ML Security PapersTowards Transferable Defense Against Malicious Image Edits
Jie Zhang 1,2, Shuai Dong 3, Shiguang Shan 1,2, Xilin Chen 1,2
Published on arXiv
2512.14341
Output Integrity Attack
OWASP ML Top 10 — ML09
Key Finding
TDAE achieves state-of-the-art performance in mitigating malicious diffusion-based image edits under both intra-model and cross-model (transferability) evaluations, outperforming prior immunization methods.
TDAE (FlatGrad Defense Mechanism + Dynamic Prompt Defense)

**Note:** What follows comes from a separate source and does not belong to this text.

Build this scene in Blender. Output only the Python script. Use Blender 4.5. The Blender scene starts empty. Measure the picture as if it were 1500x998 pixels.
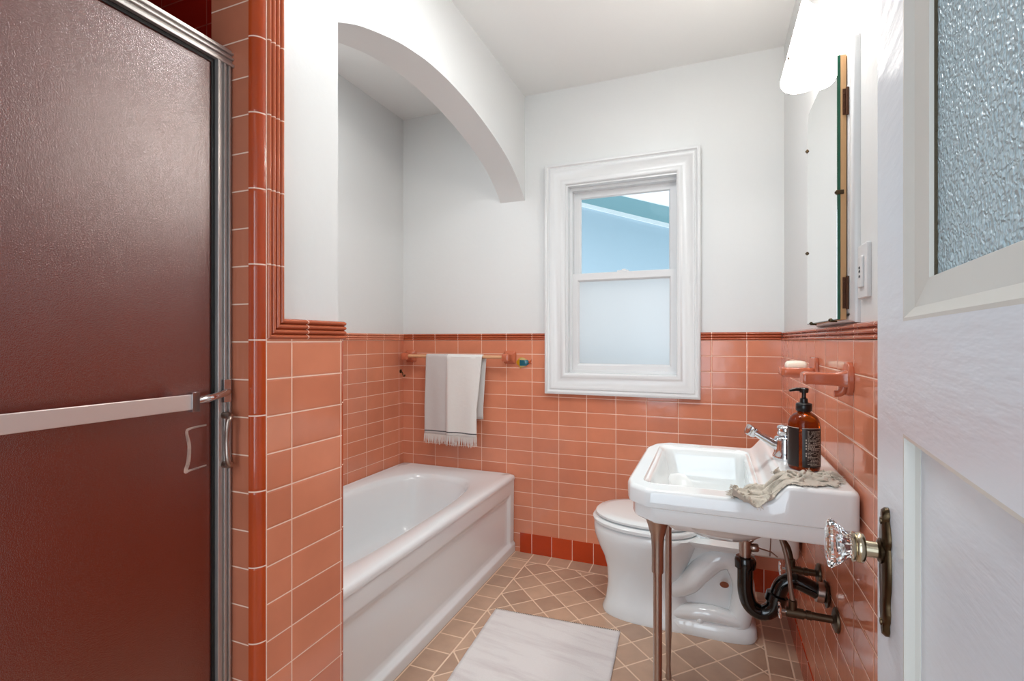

Novel technique introduced
Recent approaches employing imperceptible perturbations in input images have demonstrated promising potential to counter malicious manipulations in diffusion-based image editing systems. However, existing methods suffer from limited transferability in cross-model evaluations. To address this, we propose Transferable Defense Against Malicious Image Edits (TDAE), a novel bimodal framework that enhances image immunity against malicious edits through coordinated image-text optimization. Specifically, at the visual defense level, we introduce FlatGrad Defense Mechanism (FDM), which incorporates gradient regularization into the adversarial objective. By explicitly steering the perturbations toward flat minima, FDM amplifies immune robustness against unseen editing models. For textual enhancement protection, we propose an adversarial optimization paradigm named Dynamic Prompt Defense (DPD), which periodically refines text embeddings to align the editing outcomes of immunized images with those of the original images, then updates the images under optimized embeddings. Through iterative adversarial updates to diverse embeddings, DPD enforces the generation of immunized images that seek a broader set of immunity-enhancing features, thereby achieving cross-model transferability. Extensive experimental results demonstrate that our TDAE achieves state-of-the-art performance in mitigating malicious edits under both intra- and cross-model evaluations.
Key Contributions
- FlatGrad Defense Mechanism (FDM): gradient regularization that steers adversarial perturbations toward flat minima, improving transferability to unseen editing models
- Dynamic Prompt Defense (DPD): adversarial optimization of text embeddings that periodically refines prompt representations to broaden immunity-enhancing features across diverse editing contexts
- TDAE bimodal framework combining FDM and DPD achieves state-of-the-art cross-model transferability in blocking malicious diffusion-based image edits
🛡️ Threat Analysis
The paper creates protective adversarial perturbations embedded in images to prevent malicious AI editing — directly implementing the 'anti-deepfake perturbations / style-transfer protections' category of content integrity defenses that ML09 explicitly references. The primary contribution is a content protection scheme ensuring that diffusion model outputs cannot be maliciously manipulated, i.e., maintaining output/content integrity.